Information shown –
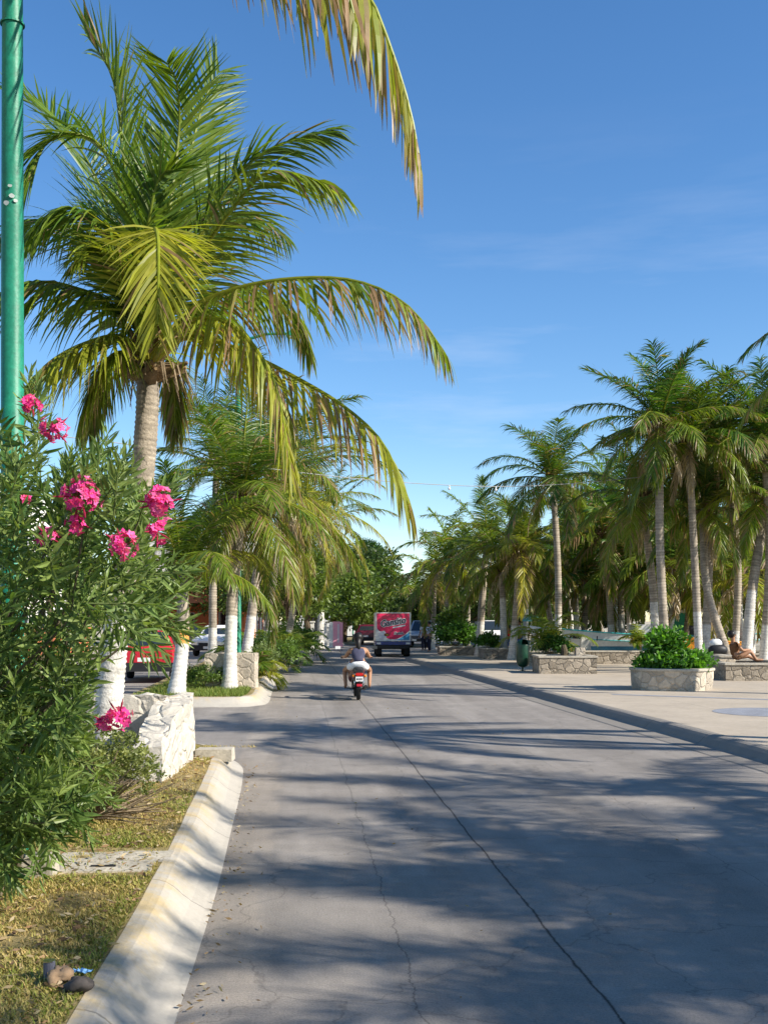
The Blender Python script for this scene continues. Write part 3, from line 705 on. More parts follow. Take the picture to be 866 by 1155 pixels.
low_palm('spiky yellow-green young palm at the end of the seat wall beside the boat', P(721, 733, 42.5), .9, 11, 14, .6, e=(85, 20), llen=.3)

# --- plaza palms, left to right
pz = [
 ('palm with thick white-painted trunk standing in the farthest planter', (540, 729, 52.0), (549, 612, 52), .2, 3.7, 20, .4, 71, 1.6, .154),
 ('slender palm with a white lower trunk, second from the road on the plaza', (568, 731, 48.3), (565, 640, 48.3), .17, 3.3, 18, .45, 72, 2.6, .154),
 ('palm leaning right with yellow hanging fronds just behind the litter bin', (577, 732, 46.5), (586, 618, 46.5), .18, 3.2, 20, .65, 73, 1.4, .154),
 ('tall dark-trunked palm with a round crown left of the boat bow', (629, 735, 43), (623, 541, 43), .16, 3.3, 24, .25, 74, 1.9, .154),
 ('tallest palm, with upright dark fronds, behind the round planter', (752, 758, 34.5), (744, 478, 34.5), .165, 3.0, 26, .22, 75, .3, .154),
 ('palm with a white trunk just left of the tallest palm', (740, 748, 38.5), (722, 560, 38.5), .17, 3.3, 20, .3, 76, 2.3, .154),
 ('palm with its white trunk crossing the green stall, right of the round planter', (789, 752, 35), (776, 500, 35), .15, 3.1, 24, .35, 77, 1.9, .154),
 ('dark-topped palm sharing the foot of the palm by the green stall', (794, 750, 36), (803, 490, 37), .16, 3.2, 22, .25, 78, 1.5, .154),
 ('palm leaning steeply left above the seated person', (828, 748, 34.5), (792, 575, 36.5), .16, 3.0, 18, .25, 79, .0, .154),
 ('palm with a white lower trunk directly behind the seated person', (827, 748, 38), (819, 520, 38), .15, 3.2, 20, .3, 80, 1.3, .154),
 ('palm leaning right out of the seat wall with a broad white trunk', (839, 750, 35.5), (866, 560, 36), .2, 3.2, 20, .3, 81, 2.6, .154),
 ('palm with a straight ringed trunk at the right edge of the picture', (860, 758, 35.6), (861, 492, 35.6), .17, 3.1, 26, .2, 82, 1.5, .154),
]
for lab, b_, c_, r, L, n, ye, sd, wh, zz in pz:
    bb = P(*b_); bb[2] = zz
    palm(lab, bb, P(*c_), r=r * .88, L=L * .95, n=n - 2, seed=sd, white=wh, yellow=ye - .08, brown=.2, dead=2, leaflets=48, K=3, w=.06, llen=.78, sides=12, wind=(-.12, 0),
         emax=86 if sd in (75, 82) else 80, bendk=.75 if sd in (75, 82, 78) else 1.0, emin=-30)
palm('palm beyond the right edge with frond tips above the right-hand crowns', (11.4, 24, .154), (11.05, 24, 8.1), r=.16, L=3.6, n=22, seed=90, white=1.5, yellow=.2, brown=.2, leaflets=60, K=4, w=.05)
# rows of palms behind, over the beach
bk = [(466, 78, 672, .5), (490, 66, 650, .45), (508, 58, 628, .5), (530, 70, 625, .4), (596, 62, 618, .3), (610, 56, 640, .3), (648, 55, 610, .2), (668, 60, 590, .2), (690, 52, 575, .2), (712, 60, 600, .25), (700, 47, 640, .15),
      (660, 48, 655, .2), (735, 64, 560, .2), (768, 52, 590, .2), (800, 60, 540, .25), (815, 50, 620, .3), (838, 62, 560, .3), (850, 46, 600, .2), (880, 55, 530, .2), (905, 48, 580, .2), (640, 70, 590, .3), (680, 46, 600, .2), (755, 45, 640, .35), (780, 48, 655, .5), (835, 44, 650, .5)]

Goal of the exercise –
Begin at the top of the material above and output each line exactly, stopping after the line that holds "low_palm('spiky yellow-green young". Leave out pictures.

Task solution –
The Blender Python script for this scene continues. Write part 3, from line 705 on. More parts follow. Take the picture to be 866 by 1155 pixels.
low_palm('spiky yellow-green young palm at the end of the seat wall beside the boat', P(721, 733, 42.5), .9, 11, 14, .6, e=(85, 20), llen=.3)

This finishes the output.